HULL, Mass. — Vergennes Union High School, Rice Memorial High School and adult rowers in the Lake Champlain Maritime Museum’s Champlain Longboats Program competed successfully on Saturday, Oct. 26, in the annual Head of the Weir event in Hull, Mass., a few miles south of Boston
The crews rowed in boats built by high school students from Middlebury and VUHS in tandem with the LCMM longboats program. Program director Nick Patch describes building the boats as a five-month intensive project for which the students get credit from their sending school.
The Head of the Weir features a challenging 5.5-mile course. On Oct. 26 the weather cooperated with temperatures in the 50s and a light wind.
Patch said teams met at the launch ramp at 7 a.m. to unload eight boats, with it taking as many as 30 people to unload a single 32-foot rowing gig. By 9:30 all the boats were launched and rigged, and crews were on their way to row a mile to the starting line.
The Head of the Weir is a timed race with one start every 30 seconds. With more than 60 boats in the event, Patch said there is a lot of jockeying for position, but the Vermont boats got clean starts on a course that meanders through a tidal estuary out into Boston Harbor.
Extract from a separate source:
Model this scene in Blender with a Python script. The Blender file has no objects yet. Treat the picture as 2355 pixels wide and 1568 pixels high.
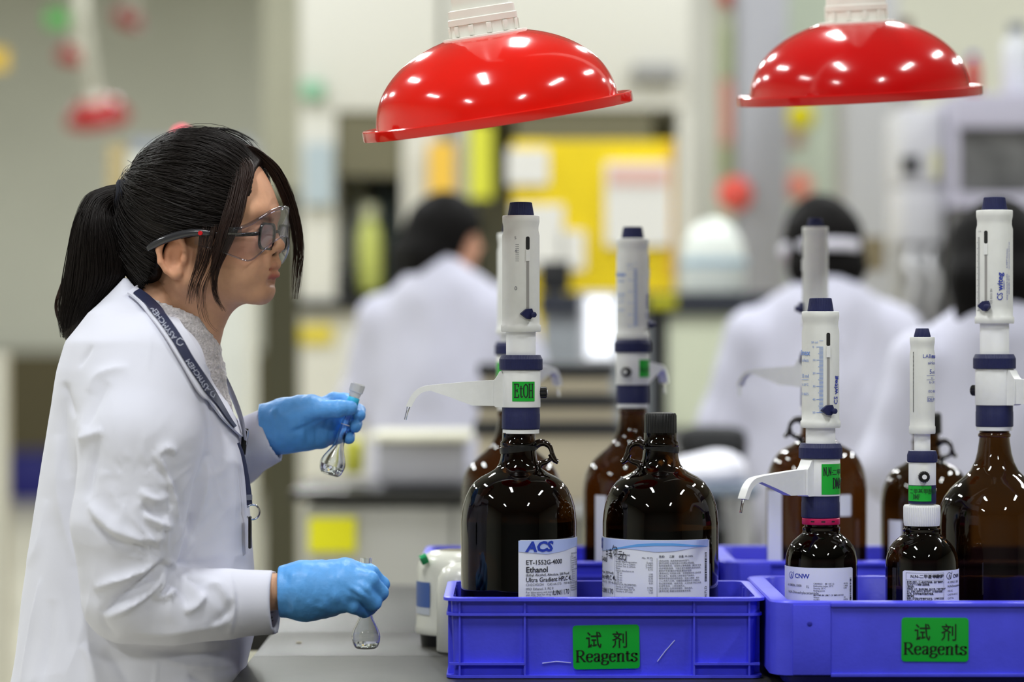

The best local finish came from the VUHS team rowing Northern Sun, which triumphed in the youth six-oar division with a time of 51:12, followed by two Rice teams in Redwing in fourth in 1:07:01 and fifth in Annie O. in 1:08:28. Vergennes also came in sixth in Endeavour in 1:10:16 and seventh in Golden Oak in 1:15:36.
In the four-oared youth division, Rice came in third in ROPA in 1:11:22. In the four-oar adult division rowing American Shad the LCMM Adult Community rowers came in fourth in 58:37, while another Adult Community team in Frank Beckett came in seventh.
Patch said it was a great day for all involved.
“This was an amazing event in which everyone deserves accolades for staying the course and gutting out 5.5 miles,” he said.